The Artist Explains: Emilie Kahn - 'Island'

Photo credit: Melissa Gamache

Photo credit: Melissa Gamache

Emilie Kahn, formerly known as Emilie & Ogden talks us through the creative process behind her aesthetically pleasing visuals for ‘Island’.
’Island’ is taken from Emilie Kahn’s stunning sophomore full-length album, ‘Outro’ , which is out February 22nd via Secret City Records and will feature in the reviews section of the first issue of our physical magazine, due out January 14th and available for pre-order, here.

Emilie Kahn Explains
Where was the video for 'Island' filmed?

‘Island’ was filmed in various locations here in Quebec, in and around Montreal. One of the main locations was a motocross track in Oka, plus a local diner nearby. Other shots were done in studio — the scene where I appear to be laying on a beach I was actually on the roof of the studio. 

How does the video connect with the song?

The song is about feeling disillusioned and defeated, and just wanting to disappear to another place.
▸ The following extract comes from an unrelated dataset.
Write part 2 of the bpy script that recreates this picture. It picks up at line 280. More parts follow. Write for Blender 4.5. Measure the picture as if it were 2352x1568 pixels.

Many of the images in the video are meant to portray myself instead finding refuge either internally or by leaning on other women, while still existing in the centre of a crowded, chaotic world.

Do you have any noteworthy behind the scenes stories? 

This was the first set I’ve been on that was made up of mostly women, both behind and in front of the camera, which created a very special and fun energy for the two days of shooting. For instance, while we were trying to get the shot of all the girls laying together in a pile none of us could stop laughing. When it came to the outdoor scenes, it was actually super cold outside, so when I appear to be relaxing in a bathing suit in reality I was freezing and the team had to run and cover me up between shots. 

Could you tell us about the ideas/ themes/ imagery used? 

Director Marie-Soleil Denault has an incredible talent for creating striking, of-the-moment images. The styling and art direction portray a sort of tongue-in-cheek vision of feminine glamour, which is then subverted by placing myself and the girls in not-so-glamourous, often “masculine” locations. 

Is there a message the video is trying to convey?

Rather than being in competition with one-another, we can find liberation through solidarity.